行動する動機や動機に基づき、異なる結果が待っているのがゲーム理論の典型的な例です。囚人のジレンマは、さまざまな前提条件に基づき、様々な結果が得られる交渉の古典的事例です。実際の結果は、各当事者の行動によって異なります。

囚人のジレンマの例では、罪人は自由になるか、刑務所に行くかのどちかのシナリオしかありません。ですが、現実の世界ではその続きのシナリオが待っているはずです。例えばあなたが相方を密告する一方、相方ががあなたを密告せず、相方のみが罪をかぶることになった場合、彼・彼女は刑務所から出るとき、あなたを追い詰めるでしょう。

ここまでの話は単一のシナリオ設定が単一の結果をもたらすシングルプレイゲームです。

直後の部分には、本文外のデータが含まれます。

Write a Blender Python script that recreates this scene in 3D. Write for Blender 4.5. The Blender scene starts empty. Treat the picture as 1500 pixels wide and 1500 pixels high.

一方でマルチプレイゲームといのもあります。

マルチプレイゲームとは、例えば会社のライフサイクルの期間において複数の交渉が行われることを指します。例えば起業して間も無い段階で投資家と行っている交渉は、マルチプレイゲームの第一ステージに当たります。
これは数あるステージの序の口で、その先には別の資金調達、従業員給与の設定、他社の買収、あなたの会社が買収される等のイベントが用意されており、都度交渉が必要になります。これらの交渉は全てつながっており、これまでの交渉結果が将来の交渉に影響を及ぼしていく可能性があります。

1つの結果で完結し、将来的には二度と影響を及ぼすことのないシングルプレイゲームをプレイしているのか、それとも各交渉の結果が将来の別の交渉に影響を及ぼしていくマルチプレイゲームをプレイしているのか。何かしらの交渉を始めるとき、この点を意識することが重要です。

(クリント)聴講者で何か質問ありますか?

(学生)ゲーム理論を実践する際に役立つ書籍はありますか?

(ブラッド)1980年代に書かれた「Getting to Yes」(邦訳:ハーバード流交渉術)は古典的名著ですね。ゲーム理論式交渉を、ビジネスの文脈に当てはめた最初の本の一つであるため、非常に有用です。

スタートアップの交渉とは、常に投資家などから「イエス」を引き出すものなので、この本は起業家の皆さんに役立ちます。